記載されている内容は、「所有者の住所」と「課税標準額(総額)」、そして、各固定資産の「地番」「地積」「地目」「評価額」及び「課税評価額」などです。
結果として、父親名義で「山林」が1筆だけ登記されていました。「固定資産税 課税標準額(総額)」は¥204,986で、額の欄には【免税点未満】との記載がありました。
固定資産税が通知されない”¥30万未満”なので、通知が来なかったことに関しては納得できたのですが…「そんなルール知らんがな」って感じですよね。
・「名寄帳」で相続した土地を確認出来たら
「名寄帳」を確認することで、相続時に名義変更が出来ていなかった隣町の土地を明確にすることができました。今後(私が死亡した後)の相続が円滑に行われるためにも、忘れないうちにしっかり名義変更しておきたいと思います。

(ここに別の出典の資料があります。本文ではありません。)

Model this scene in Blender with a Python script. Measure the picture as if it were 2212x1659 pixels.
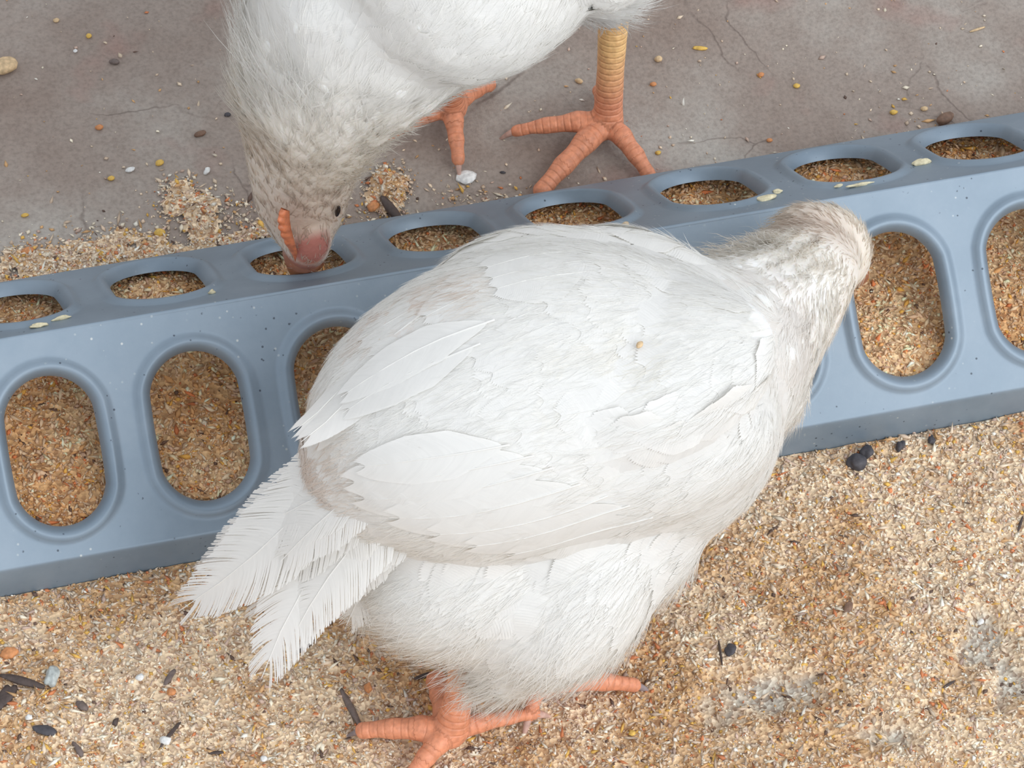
import bpy, math, random
import numpy as np
from mathutils import Vector, Matrix
from mathutils.bvhtree import BVHTree
rng = np.random.default_rng(7); random.seed(7)
SC = bpy.context.scene
for o in list(bpy.data.objects): bpy.data.objects.remove(o)
COL = SC.collection

# ---------------------------------------------------------------- camera
PSI, PHI, ROLL, DIST, FPX = 0.34196938, 0.91544429, 0.10197867, 1.3, 9947.138
W0, H0 = 2212, 1659
_d = np.array([math.sin(PSI)*math.cos(PHI), math.cos(PSI)*math.cos(PHI), -math.sin(PHI)])
_r = np.array([math.cos(PSI), -math.sin(PSI), 0.0]); _u = np.cross(_r, _d)
_R = math.cos(ROLL)*_r + math.sin(ROLL)*_u; _U = -math.sin(ROLL)*_r + math.cos(ROLL)*_u
_C = np.array([0.02218119, -0.00825153, 0.0]) - DIST*_d
cam_data = bpy.data.cameras.new('camera'); cam = bpy.data.objects.new('camera', cam_data); COL.objects.link(cam)
cam_data.sensor_width = 36; cam_data.lens = FPX/W0*36; cam_data.clip_start = 0.05; cam_data.clip_end = 50
cam.matrix_world = Matrix([[_R[0], _U[0], -_d[0], _C[0]], [_R[1], _U[1], -_d[1], _C[1]], [_R[2], _U[2], -_d[2], _C[2]], [0, 0, 0, 1]])
SC.camera = cam
def ray(px, py):
    v = _d + (px-W0/2)/FPX*_R - (py-H0/2)/FPX*_U
    return v/np.linalg.norm(v)
def at(px, py, z):
    """the point of the place at height z that stands at this spot of the photograph"""
    v = ray(px, py); return _C + v*((z-_C[2])/v[2])

# ---------------------------------------------------------------- light
SC.view_settings.view_transform = 'Standard'; SC.view_settings.look = 'None'
SC.view_settings.gamma = 1.0; SC.view_settings.use_curve_mapping = False
SC.view_settings.exposure = 0.0
world = bpy.data.worlds.new('world'); SC.world = world; world.use_nodes = True
wn = world.node_tree.nodes; wl = world.node_tree.links
bg = wn['Background']; bg.inputs['Strength'].default_value = 1.0
tc = wn.new('ShaderNodeTexCoord'); sep = wn.new('ShaderNodeSeparateXYZ'); wl.new(tc.outputs['Generated'], sep.inputs[0])
dot = wn.new('ShaderNodeVectorMath'); dot.operation = 'DOT_PRODUCT'; wl.new(tc.outputs['Generated'], dot.inputs[0])
LD = np.array([0.46, -0.70, 0.62]); LD = LD/np.linalg.norm(LD)
dot.inputs[1].default_value = LD.tolist()
wr = wn.new('ShaderNodeValToRGB'); wl.new(dot.outputs['Value'], wr.inputs[0])
wr.color_ramp.elements[0].position = 0.0; wr.color_ramp.elements[0].color = (0.72, 0.745, 0.78, 1)
wr.color_ramp.elements[1].position = 1.0; wr.color_ramp.elements[1].color = (1.05, 1.15, 1.28, 1)
wl.new(wr.outputs[0], bg.inputs[0])
sun = bpy.data.lights.new('daylight', 'SUN'); sun.energy = 1.5; sun.angle = math.radians(55); sun.color = (1.0, 0.985, 0.955)
so = bpy.data.objects.new('daylight', sun); COL.objects.link(so)
so.rotation_euler = Vector((-LD).tolist()).to_track_quat('-Z', 'Y').to_euler()

# ---------------------------------------------------------------- helpers
def link(name, me, mat=None, parent=None, origin=None, smooth=True):
    o = bpy.data.objects.new(name, me); COL.objects.link(o)
    if mat is not None:
        for m in (mat if isinstance(mat, (list, tuple)) else [mat]): me.materials.append(m)
    if parent is not None:
        o.parent = parent
    if smooth: me.polygons.foreach_set('use_smooth', [True]*len(me.polygons))
    return o
def mesh_np(name, V, F, off=None, col=None, attrs=None):
    """F: (n,3) or (n,4) int array"""
    me = bpy.data.meshes.new(name)
    V = np.asarray(V, dtype=np.float32)
    if off is not None: V = V - np.asarray(off, dtype=np.float32)
    F = np.asarray(F, dtype=np.int32); n, k = F.shape
    me.vertices.add(len(V)); me.vertices.foreach_set('co', V.ravel())
    me.loops.add(n*k); me.loops.foreach_set('vertex_index', F.ravel())
    me.polygons.add(n); me.polygons.foreach_set('loop_start', np.arange(0, n*k, k, dtype=np.int32))
    me.polygons.foreach_set('loop_total', np.full(n, k, dtype=np.int32))
    me.update(calc_edges=True)
    if col is not None:
        a = me.color_attributes.new('Col', 'FLOAT_COLOR', 'POINT')
        c = np.ones((len(V), 4), dtype=np.float32); c[:, :3] = col; a.data.foreach_set('color', c.ravel())
    for k_, v_ in (attrs or {}).items():
        a = me.attributes.new(k_, 'FLOAT', 'POINT'); a.data.foreach_set('value', np.asarray(v_, dtype=np.float32))
    return me
def tag(o, label=None, cat=None, group=None, kind=None):
    if label: o['label'] = label
    if cat: o['category'] = cat
    if group: o['group'] = group
    if kind: o['kind'] = kind
    return o
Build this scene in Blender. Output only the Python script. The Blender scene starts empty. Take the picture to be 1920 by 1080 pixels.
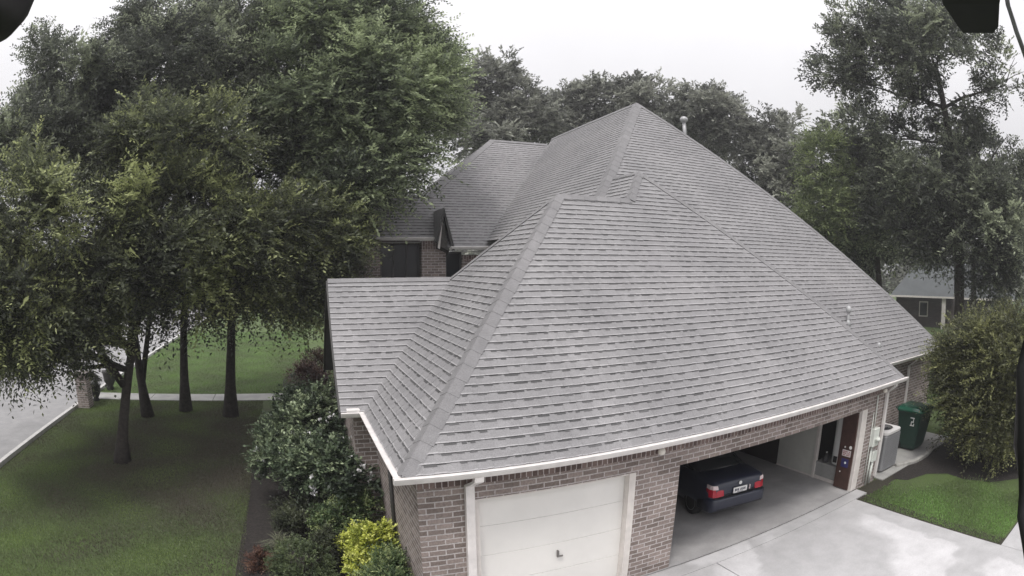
import bpy, math, random
import numpy as np
from mathutils import Vector, Matrix

S = bpy.context.scene
COL = S.collection

# ------------------------------------------------------------------ camera
YAW, PITCH, ROLL = 0.3743, -0.0399, -0.0028
CAM = Vector((-1.2269, -6.953, 5.3066))
cd = bpy.data.cameras.new('Camera')
cam = bpy.data.objects.new('Camera', cd)
COL.objects.link(cam)
S.camera = cam
_f = Vector((math.sin(YAW)*math.cos(PITCH), math.cos(YAW)*math.cos(PITCH), math.sin(PITCH)))
_r = Vector((math.cos(YAW), -math.sin(YAW), 0))
_u = _r.cross(_f)
_R = math.cos(ROLL)*_r + math.sin(ROLL)*_u
_U = -math.sin(ROLL)*_r + math.cos(ROLL)*_u
cam.matrix_world = Matrix(((_R.x, _U.x, -_f.x, CAM.x), (_R.y, _U.y, -_f.y, CAM.y),
                           (_R.z, _U.z, -_f.z, CAM.z), (0, 0, 0, 1)))
cd.type = 'PANO'
cd.sensor_width = 36
cd.sensor_height = 20.25
cd.panorama_type = 'FISHEYE_LENS_POLYNOMIAL'
_k = (1/1118.13)*1920/36
cd.fisheye_fov = math.radians(170)
cd.fisheye_polynomial_k0 = 0
cd.fisheye_polynomial_k1 = -_k
cd.fisheye_polynomial_k2 = 0
cd.fisheye_polynomial_k3 = -0.1303*_k**3
cd.fisheye_polynomial_k4 = 0
cd.clip_start = 0.01
cd.clip_end = 2000

# ------------------------------------------------------------------ light
SUN_EL, SUN_AZ = math.radians(62), math.radians(222)     # azimuth clockwise from +Y
w = bpy.data.worlds.new("World")
S.world = w
w.use_nodes = True
nt = w.node_tree
nt.nodes.clear()
sky = nt.nodes.new('ShaderNodeTexSky')
sky.sky_type = 'NISHITA'
sky.sun_disc = False
sky.sun_elevation = SUN_EL
sky.sun_rotation = SUN_AZ
sky.air_density = 1.0
sky.dust_density = 6.0
sky.ozone_density = 1.0
hsv = nt.nodes.new('ShaderNodeHueSaturation')
hsv.inputs['Saturation'].default_value = 0.10
bg = nt.nodes.new('ShaderNodeBackground')
bg.inputs[1].default_value = 0.15
wo = nt.nodes.new('ShaderNodeOutputWorld')
# a bright closed cloud layer over most of the clear sky
ov = nt.nodes.new('ShaderNodeMix'); ov.data_type = 'RGBA'
ov.inputs[0].default_value = 0.82
tcw = nt.nodes.new('ShaderNodeTexCoord'); sep = nt.nodes.new('ShaderNodeSeparateXYZ')
nt.links.new(tcw.outputs['Generated'], sep.inputs[0])
cz = nt.nodes.new('ShaderNodeMapRange'); cz.inputs[1].default_value = 0.0; cz.inputs[2].default_value = 1.0
cz.inputs[3].default_value = 3.1; cz.inputs[4].default_value = 11.3          # overcast sky: about three times brighter overhead
nt.links.new(sep.outputs['Z'], cz.inputs[0])
cn = nt.nodes.new('ShaderNodeTexNoise'); cn.inputs['Scale'].default_value = 3.0; cn.inputs['Detail'].default_value = 4
nt.links.new(tcw.outputs['Generated'], cn.inputs['Vector'])
cm = nt.nodes.new('ShaderNodeMapRange'); cm.inputs[1].default_value = .3; cm.inputs[2].default_value = .7; cm.inputs[3].default_value = .96; cm.inputs[4].default_value = 1.04
nt.links.new(cn.outputs['Fac'], cm.inputs[0])
cv = nt.nodes.new('ShaderNodeMath'); cv.operation = 'MULTIPLY'; nt.links.new(cz.outputs[0], cv.inputs[0]); nt.links.new(cm.outputs[0], cv.inputs[1])
cs_ = nt.nodes.new('ShaderNodeVectorMath'); cs_.operation = 'SCALE'; cs_.inputs[0].default_value = (1.0, .985, 1.015)
nt.links.new(cv.outputs[0], cs_.inputs['Scale']); nt.links.new(cs_.outputs[0], ov.inputs[7])
nt.links.new(sky.outputs[0], hsv.inputs['Color'])
nt.links.new(hsv.outputs[0], ov.inputs[6])
nt.links.new(ov.outputs[2], bg.inputs[0])
nt.links.new(bg.outputs[0], wo.inputs[0])
sl = bpy.data.lights.new('Sun', 'SUN')
sl.energy = 1.5
sl.angle = math.radians(12)
sl.color = (1.0, 0.97, 0.92)
so = bpy.data.objects.new('Sun', sl)
COL.objects.link(so)
_sd = Vector((math.sin(SUN_AZ)*math.cos(SUN_EL), math.cos(SUN_AZ)*math.cos(SUN_EL), math.sin(SUN_EL)))
so.rotation_euler = _sd.to_track_quat('Z', 'Y').to_euler()
S.view_settings.view_transform = 'Standard'
S.view_settings.look = 'None'
S.view_settings.exposure = 0.3
S.view_settings.gamma = 1

# ------------------------------------------------------------------ materials
MATS = {}
def mat(name, base=(0.5, 0.5, 0.5), rough=0.7, var=0.0, scale=5.0, bump=0.0, bscale=40.0, metal=0.0, var2=None, spec=0.4, detail=5):
    """noise-varied principled material, object coordinates"""
    if name in MATS: return MATS[name]
    m = bpy.data.materials.new(name); m.use_nodes = True
    n = m.node_tree.nodes; l = m.node_tree.links
    p = n['Principled BSDF']
    p.inputs['Base Color'].default_value = (*base, 1)
    p.inputs['Roughness'].default_value = rough
    p.inputs['Metallic'].default_value = metal
    p.inputs['Specular IOR Level'].default_value = spec
    tc = n.new('ShaderNodeTexCoord')
    if var > 0 or var2:
        nz = n.new('ShaderNodeTexNoise'); nz.inputs['Scale'].default_value = scale; nz.inputs['Detail'].default_value = detail
        nz.inputs['Roughness'].default_value = 0.6
        l.new(tc.outputs['Object'], nz.inputs['Vector'])
        cr = n.new('ShaderNodeValToRGB')
        a = tuple(max(0, c*(1-var)) for c in base); b = tuple(c*(1+var) for c in base) if not var2 else var2
        cr.color_ramp.elements[0].position = 0.32; cr.color_ramp.elements[0].color = (*a, 1)
        cr.color_ramp.elements[1].position = 0.68; cr.color_ramp.elements[1].color = (*b, 1)
        l.new(nz.outputs['Fac'], cr.inputs['Fac']); l.new(cr.outputs['Color'], p.inputs['Base Color'])
    if bump > 0:
        nb = n.new('ShaderNodeTexNoise'); nb.inputs['Scale'].default_value = bscale; nb.inputs['Detail'].default_value = 4
        l.new(tc.outputs['Object'], nb.inputs['Vector'])
        bp = n.new('ShaderNodeBump'); bp.inputs['Strength'].default_value = bump; bp.inputs['Distance'].default_value = 0.02
        l.new(nb.outputs['Fac'], bp.inputs['Height']); l.new(bp.outputs['Normal'], p.inputs['Normal'])
    MATS[name] = m
    return m

def N(m, t, **kw):
    x = m.node_tree.nodes.new(t)
    for k, v in kw.items(): setattr(x, k, v)
    return x

def brick_mat(name, c1, c2, mortar, bw=0.25, bh=0.088, rot=False, msize=0.012, dirt=0.25):
    m = bpy.data.materials.new(name); m.use_nodes = True
    l = m.node_tree.links; p = m.node_tree.nodes['Principled BSDF']
    uv = N(m, 'ShaderNodeUVMap')
    mp = N(m, 'ShaderNodeMapping')
    if rot: mp.inputs['Rotation'].default_value = (0, 0, math.radians(90))
    l.new(uv.outputs[0], mp.inputs[0])
    wob = N(m, 'ShaderNodeTexNoise'); wob.inputs['Scale'].default_value = 7
    l.new(mp.outputs[0], wob.inputs['Vector'])
    mixv = N(m, 'ShaderNodeVectorMath', operation='MULTIPLY_ADD')
    l.new(wob.outputs['Color'], mixv.inputs[0]); mixv.inputs[1].default_value = (0.012, 0.012, 0); l.new(mp.outputs[0], mixv.inputs[2])
    b = N(m, 'ShaderNodeTexBrick')
    b.inputs['Scale'].default_value = 1
    b.inputs['Brick Width'].default_value = bw; b.inputs['Row Height'].default_value = bh
    b.inputs['Mortar Size'].default_value = msize; b.inputs['Mortar Smooth'].default_value = 0.25; b.inputs['Bias'].default_value = -0.1
    b.inputs['Color1'].default_value = (*c1, 1); b.inputs['Color2'].default_value = (*c2, 1); b.inputs['Mortar'].default_value = (*mortar, 1)
    l.new(mixv.outputs[0], b.inputs['Vector'])
    n1 = N(m, 'ShaderNodeTexNoise'); n1.inputs['Scale'].default_value = 28; n1.inputs['Detail'].default_value = 4; n1.inputs['Roughness'].default_value = 0.7
    l.new(mp.outputs[0], n1.inputs['Vector'])
    n2 = N(m, 'ShaderNodeTexNoise'); n2.inputs['Scale'].default_value = 1.6; n2.inputs['Detail'].default_value = 3
    l.new(mp.outputs[0], n2.inputs['Vector'])
    r1 = N(m, 'ShaderNodeMapRange'); r1.inputs[1].default_value = .3; r1.inputs[2].default_value = .7; r1.inputs[3].default_value = 1-dirt; r1.inputs[4].default_value = 1+dirt
    l.new(n1.outputs['Fac'], r1.inputs[0])
    r2 = N(m, 'ShaderNodeMapRange'); r2.inputs[1].default_value = .3; r2.inputs[2].default_value = .7; r2.inputs[3].default_value = .86; r2.inputs[4].default_value = 1.12
    l.new(n2.outputs['Fac'], r2.inputs[0])
    mu = N(m, 'ShaderNodeMath', operation='MULTIPLY'); l.new(r1.outputs[0], mu.inputs[0]); l.new(r2.outputs[0], mu.inputs[1])
    vm = N(m, 'ShaderNodeVectorMath', operation='SCALE'); l.new(b.outputs['Color'], vm.inputs[0]); l.new(mu.outputs[0], vm.inputs['Scale'])
    l.new(vm.outputs[0], p.inputs['Base Color'])
    p.inputs['Roughness'].default_value = 0.9; p.inputs['Specular IOR Level'].default_value = 0.2
    bp = N(m, 'ShaderNodeBump'); bp.invert = True; bp.inputs['Strength'].default_value = 0.7; bp.inputs['Distance'].default_value = 0.008
    l.new(b.outputs['Fac'], bp.inputs['Height']); l.new(bp.outputs['Normal'], p.inputs['Normal'])
    return m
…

前述のとおり、固定資産の名義変更手続きはそれほど難しくありません。自分で申請することが十分可能な内容ですが、前回申請したのは母親が他界した10年以上前です。当時の内容を思い出しながら、手続する必要がありますので、当時の申請資料を引っ張り出して、記憶の糸をほどいていくところから始めていきたいと思います。(手続きの内容を記事にしていきながら、記憶の糸をほどいていきます。)